Two years after Washington’s strictest-in-the-nation smoking ban left local bar owners and patrons fuming mad, resistance apparently has disappeared in a puff of acceptance.

Complaints to the Spokane Regional Health District’s smoking hotline have plummeted, falling 82 percent from 270 in 2006 to 49 so far this year. That includes a decline in complaints about smoking indoors from 183 to 40 and complaints about smoking too near a doorway from 170 to four, district records showed.

At the same time, the number of violations and warnings has plunged 95 percent and the number of enforcement actions – mostly inspections, re-inspections and about a dozen fines – has fallen by nearly 100 percent. In 2006, for instance, there were 640 enforcement actions. So far in 2007? Only three.

Health officials credit several factors for the dramatic change: shifting social values; a pent-up demand for smoke-free restaurants, bars and other venues; and aggressive monitoring that included court action against five violators who did not comply.

“I feel like in our county we took a real proactive approach to enforcement,” said Scott Roy, the health district’s tobacco program coordinator.

By any measure, Roy said, Washington’s 2005 expansion of the state’s Clean Indoor Air Act was a resounding success. It banned smoking in places exempt from the original act, including restaurants, bars, taverns, bowling alleys, skating rinks and card rooms. It also prohibited smoking within 25 feet of business entrances.

At the time, bar owners and smokers across the state bitterly opposed the move, which voters approved by a 2-to-1 margin in November 2005.

Today, though, even staunch foes say they’re living with the law just fine. Peggy Jones, a manager at the Mayfair Restaurant and Cocktail Lounge in Spokane says business is better now than it had been. She can’t tell whether it’s because of the smoking ban – or because Mayfair owners remodeled the joint and hired new bartenders.

“We have gotten a lot of new customers, but the old ones don’t come,” said Jones.

Jones, a 64-year-old smoker, says she doesn’t mind the ban, although she thought snuffing cigarettes in bars went too far. She was more upset about government officials mandating how small businesses should operate.

“The government shouldn’t have that power, even for health-related issues,” she said.

Health officials, however, say the action helped turn more smokers toward help. More than 1,500 people called the state’s tobacco quit line in 2006, with about one in 10 callers reporting they were inspired by the new law.

State figures have shown Washington’s smoking rate is steadily declining.
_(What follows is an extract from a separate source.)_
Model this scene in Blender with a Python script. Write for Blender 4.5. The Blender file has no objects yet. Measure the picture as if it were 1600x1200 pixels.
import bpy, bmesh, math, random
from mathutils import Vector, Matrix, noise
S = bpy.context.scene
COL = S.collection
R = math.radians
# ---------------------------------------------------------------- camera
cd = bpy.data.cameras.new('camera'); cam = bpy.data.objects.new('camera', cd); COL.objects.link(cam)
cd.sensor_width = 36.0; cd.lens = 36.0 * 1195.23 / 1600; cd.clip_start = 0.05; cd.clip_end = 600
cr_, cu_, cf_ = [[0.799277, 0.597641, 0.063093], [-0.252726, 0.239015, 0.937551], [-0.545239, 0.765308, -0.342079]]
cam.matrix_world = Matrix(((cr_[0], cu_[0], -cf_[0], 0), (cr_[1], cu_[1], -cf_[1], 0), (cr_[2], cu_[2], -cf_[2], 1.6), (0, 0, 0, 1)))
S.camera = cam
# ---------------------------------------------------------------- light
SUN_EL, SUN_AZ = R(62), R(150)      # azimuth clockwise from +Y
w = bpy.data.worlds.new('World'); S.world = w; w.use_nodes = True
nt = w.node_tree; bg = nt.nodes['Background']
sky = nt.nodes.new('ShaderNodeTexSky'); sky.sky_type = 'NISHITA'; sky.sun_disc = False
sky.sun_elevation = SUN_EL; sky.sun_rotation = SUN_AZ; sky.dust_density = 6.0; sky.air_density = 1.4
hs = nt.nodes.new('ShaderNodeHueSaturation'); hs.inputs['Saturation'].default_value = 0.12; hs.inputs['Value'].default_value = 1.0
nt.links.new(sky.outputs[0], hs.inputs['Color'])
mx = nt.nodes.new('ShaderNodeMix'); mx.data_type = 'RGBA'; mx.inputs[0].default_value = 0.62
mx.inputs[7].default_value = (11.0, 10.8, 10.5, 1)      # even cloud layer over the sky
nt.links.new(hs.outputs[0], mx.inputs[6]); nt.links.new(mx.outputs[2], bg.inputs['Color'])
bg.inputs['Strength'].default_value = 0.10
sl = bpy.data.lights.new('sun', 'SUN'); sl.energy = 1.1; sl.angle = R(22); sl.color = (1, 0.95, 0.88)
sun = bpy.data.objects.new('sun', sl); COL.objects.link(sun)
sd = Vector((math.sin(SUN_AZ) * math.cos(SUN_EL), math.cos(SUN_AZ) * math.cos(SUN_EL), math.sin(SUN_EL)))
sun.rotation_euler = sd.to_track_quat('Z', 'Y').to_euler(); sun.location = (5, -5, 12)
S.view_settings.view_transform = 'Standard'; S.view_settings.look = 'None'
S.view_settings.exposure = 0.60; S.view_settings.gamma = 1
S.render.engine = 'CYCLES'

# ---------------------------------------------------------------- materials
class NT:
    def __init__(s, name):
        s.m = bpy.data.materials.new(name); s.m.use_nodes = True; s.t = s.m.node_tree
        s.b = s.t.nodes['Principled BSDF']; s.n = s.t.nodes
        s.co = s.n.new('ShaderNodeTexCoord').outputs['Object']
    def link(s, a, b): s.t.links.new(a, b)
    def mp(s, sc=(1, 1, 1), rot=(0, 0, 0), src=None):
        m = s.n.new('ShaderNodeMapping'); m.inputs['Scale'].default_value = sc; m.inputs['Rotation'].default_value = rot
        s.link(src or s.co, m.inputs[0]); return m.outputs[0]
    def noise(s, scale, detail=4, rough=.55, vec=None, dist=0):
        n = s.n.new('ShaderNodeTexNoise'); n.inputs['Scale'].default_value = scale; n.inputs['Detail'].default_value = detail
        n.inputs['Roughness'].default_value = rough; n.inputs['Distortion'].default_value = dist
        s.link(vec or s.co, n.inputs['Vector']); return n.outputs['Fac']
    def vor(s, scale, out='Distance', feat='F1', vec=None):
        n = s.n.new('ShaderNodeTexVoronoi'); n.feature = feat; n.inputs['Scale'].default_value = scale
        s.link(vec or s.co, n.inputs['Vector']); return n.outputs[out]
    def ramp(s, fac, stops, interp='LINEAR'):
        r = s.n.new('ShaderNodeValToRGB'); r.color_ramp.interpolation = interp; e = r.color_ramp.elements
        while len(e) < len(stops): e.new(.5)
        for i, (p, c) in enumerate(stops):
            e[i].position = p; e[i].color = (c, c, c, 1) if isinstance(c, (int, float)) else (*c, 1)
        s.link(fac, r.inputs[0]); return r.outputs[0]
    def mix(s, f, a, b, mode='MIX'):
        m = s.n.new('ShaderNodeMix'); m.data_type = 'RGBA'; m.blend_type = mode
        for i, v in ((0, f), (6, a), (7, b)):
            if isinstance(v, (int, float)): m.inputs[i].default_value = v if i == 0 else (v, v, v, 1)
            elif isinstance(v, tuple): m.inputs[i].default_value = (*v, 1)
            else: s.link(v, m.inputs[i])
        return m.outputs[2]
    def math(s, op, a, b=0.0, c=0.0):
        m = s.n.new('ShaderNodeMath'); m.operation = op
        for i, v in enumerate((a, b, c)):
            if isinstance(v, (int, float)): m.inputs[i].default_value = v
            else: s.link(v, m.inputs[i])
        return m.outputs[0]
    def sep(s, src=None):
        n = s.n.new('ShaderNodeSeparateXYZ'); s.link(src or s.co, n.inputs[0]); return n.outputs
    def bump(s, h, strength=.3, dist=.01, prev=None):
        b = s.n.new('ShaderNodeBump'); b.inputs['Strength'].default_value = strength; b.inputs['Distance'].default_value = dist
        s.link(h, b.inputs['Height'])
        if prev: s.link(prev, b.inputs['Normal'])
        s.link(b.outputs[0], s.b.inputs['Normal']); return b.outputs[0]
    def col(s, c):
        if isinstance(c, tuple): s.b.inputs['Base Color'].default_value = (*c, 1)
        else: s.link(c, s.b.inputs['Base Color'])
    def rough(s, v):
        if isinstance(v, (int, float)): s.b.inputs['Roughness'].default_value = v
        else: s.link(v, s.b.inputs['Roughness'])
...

In 2005, it was 17.8 percent, the fifth-lowest rate in the nation, down from more than 22 percent in 1999.

Tobacco prevention advocates admit they can’t be sure the drop in complaints and ensuing enforcements is entirely due to improved compliance. Media attention about the issue dropped off after the law was enacted, and many of the early warnings focused simply on getting businesses to erect signs. Once the signs were up, the warnings stopped, Roy said.

Still, health officials said they’re confident that indoor smoking is significantly down and that outdoor smoking is kept more or less away from entrances.

“Our inside smoking rates are great,” Roy said. “People aren’t smoking inside, or if they are, we aren’t hearing about it.”

State health officials said they’ve seen similar declines in complaints and warnings, although no aggregate data are available.

“I think people are seeing how great it is to walk into taverns and bars and bowling alleys and how great it is to have it be smoke-free,” said Tim Church, a spokesman for the state Department of Health. “Smoking indoors is not even a topic of discussion.”

That represents quite a shift in public thinking, noted Mary Selecky, Washington’s Secretary of Health. She recalls public health meetings in the 1970s where everybody smoked. There may have been initial resistance to the new law, she said, but she reminded Eastern Washington residents that they, too, voted for the ban.

“The general public in this state has said, ‘We don’t want to be around smoke,’ ” she added.